Is a ‘software engineer’ an engineer? Alberta regulator says no, riling the province’s tech sector

Eh, I'm not going to rant on it much. Most generally the code I catch from my coworkers or other companies is just poor code by the standards of any normal software industry. It works fine, mostly when run within the constraints of its environment, but its fucking impossible to read, impossible to maintain, and falls all over itself the moment operations tries making it do things that weren't intended at initial design. Most of the issues I encounter are just generally result of user error because the code is so shit the maintainability hinders the ability to do anything with it.
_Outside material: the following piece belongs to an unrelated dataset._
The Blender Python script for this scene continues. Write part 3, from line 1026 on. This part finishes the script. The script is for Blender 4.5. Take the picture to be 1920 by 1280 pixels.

You're right that most SCADA/PLC IDE suuuuucks when held in comparison to most modern software tools. There's been good efforts made by manufacturers in the last 5 years or so to step up. I figure the big driver is attacks on ICS are becoming more prominent and popular so they've been forced to move quicker on modern updates that allow things like monitoring tools, diff, version control and all that to be actually integrated into their software suites.

Generally the problem is that a lot of Control Systems are stagnant systems. They don't change for decades, and that mentality is sorta baked into the industry so lots of deliverables are kinda treated with the type of mentality that if it passes testing it's good. But that thinking is quickly becoming obsolete. So much more of ICS is being integrated to business systems for monitoring everything and finding efficiencies, retooling lines, reporting, tracing, maintaining, etc. etc.